◆ Exercise description ◆
Every line below should be repeated exactly.

◆ Available data ◆
— Start —

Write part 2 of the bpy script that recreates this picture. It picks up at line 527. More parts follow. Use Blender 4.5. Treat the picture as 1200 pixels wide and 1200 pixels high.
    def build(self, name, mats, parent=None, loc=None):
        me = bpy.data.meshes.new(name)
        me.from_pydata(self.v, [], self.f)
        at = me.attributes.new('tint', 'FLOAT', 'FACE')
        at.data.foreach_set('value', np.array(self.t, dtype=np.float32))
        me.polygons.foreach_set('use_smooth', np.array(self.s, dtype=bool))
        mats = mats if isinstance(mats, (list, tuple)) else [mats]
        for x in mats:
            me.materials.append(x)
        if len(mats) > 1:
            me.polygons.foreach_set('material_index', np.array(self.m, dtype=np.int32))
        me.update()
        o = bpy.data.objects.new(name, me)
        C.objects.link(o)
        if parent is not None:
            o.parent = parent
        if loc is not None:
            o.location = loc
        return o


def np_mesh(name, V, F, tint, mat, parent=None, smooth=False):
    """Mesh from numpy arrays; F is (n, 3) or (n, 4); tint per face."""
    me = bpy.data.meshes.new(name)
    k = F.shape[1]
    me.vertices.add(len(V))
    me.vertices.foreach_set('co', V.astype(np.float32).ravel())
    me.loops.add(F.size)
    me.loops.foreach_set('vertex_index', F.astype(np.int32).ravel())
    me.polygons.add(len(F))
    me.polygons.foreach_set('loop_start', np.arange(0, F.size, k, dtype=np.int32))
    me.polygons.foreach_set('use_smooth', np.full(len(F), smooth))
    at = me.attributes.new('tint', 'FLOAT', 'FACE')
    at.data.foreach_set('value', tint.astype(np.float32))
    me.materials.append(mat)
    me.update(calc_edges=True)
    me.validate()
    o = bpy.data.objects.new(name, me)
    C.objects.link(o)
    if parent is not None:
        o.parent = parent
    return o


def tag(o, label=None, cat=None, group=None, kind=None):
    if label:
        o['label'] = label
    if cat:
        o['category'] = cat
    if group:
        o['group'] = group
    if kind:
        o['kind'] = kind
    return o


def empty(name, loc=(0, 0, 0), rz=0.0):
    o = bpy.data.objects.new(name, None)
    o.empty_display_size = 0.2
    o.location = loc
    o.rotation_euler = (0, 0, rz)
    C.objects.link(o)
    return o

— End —

◆ Solution ◆
Write part 2 of the bpy script that recreates this picture. It picks up at line 527. More parts follow. Use Blender 4.5. Treat the picture as 1200 pixels wide and 1200 pixels high.
    def build(self, name, mats, parent=None, loc=None):
        me = bpy.data.meshes.new(name)
        me.from_pydata(self.v, [], self.f)
        at = me.attributes.new('tint', 'FLOAT', 'FACE')
        at.data.foreach_set('value', np.array(self.t, dtype=np.float32))
        me.polygons.foreach_set('use_smooth', np.array(self.s, dtype=bool))
        mats = mats if isinstance(mats, (list, tuple)) else [mats]
        for x in mats:
            me.materials.append(x)
        if len(mats) > 1:
            me.polygons.foreach_set('material_index', np.array(self.m, dtype=np.int32))
        me.update()
        o = bpy.data.objects.new(name, me)
        C.objects.link(o)
        if parent is not None:
            o.parent = parent
        if loc is not None:
            o.location = loc
        return o


def np_mesh(name, V, F, tint, mat, parent=None, smooth=False):
    """Mesh from numpy arrays; F is (n, 3) or (n, 4); tint per face."""
    me = bpy.data.meshes.new(name)
    k = F.shape[1]
    me.vertices.add(len(V))
    me.vertices.foreach_set('co', V.astype(np.float32).ravel())
    me.loops.add(F.size)
    me.loops.foreach_set('vertex_index', F.astype(np.int32).ravel())
    me.polygons.add(len(F))
    me.polygons.foreach_set('loop_start', np.arange(0, F.size, k, dtype=np.int32))
    me.polygons.foreach_set('use_smooth', np.full(len(F), smooth))
    at = me.attributes.new('tint', 'FLOAT', 'FACE')
    at.data.foreach_set('value', tint.astype(np.float32))
    me.materials.append(mat)
    me.update(calc_edges=True)
    me.validate()
    o = bpy.data.objects.new(name, me)
    C.objects.link(o)
    if parent is not None:
        o.parent = parent
    return o


def tag(o, label=None, cat=None, group=None, kind=None):
    if label:
        o['label'] = label
    if cat:
        o['category'] = cat
    if group:
        o['group'] = group
    if kind:
        o['kind'] = kind
    return o


def empty(name, loc=(0, 0, 0), rz=0.0):
    o = bpy.data.objects.new(name, None)
    o.empty_display_size = 0.2
    o.location = loc
    o.rotation_euler = (0, 0, rz)
    C.objects.link(o)
    return o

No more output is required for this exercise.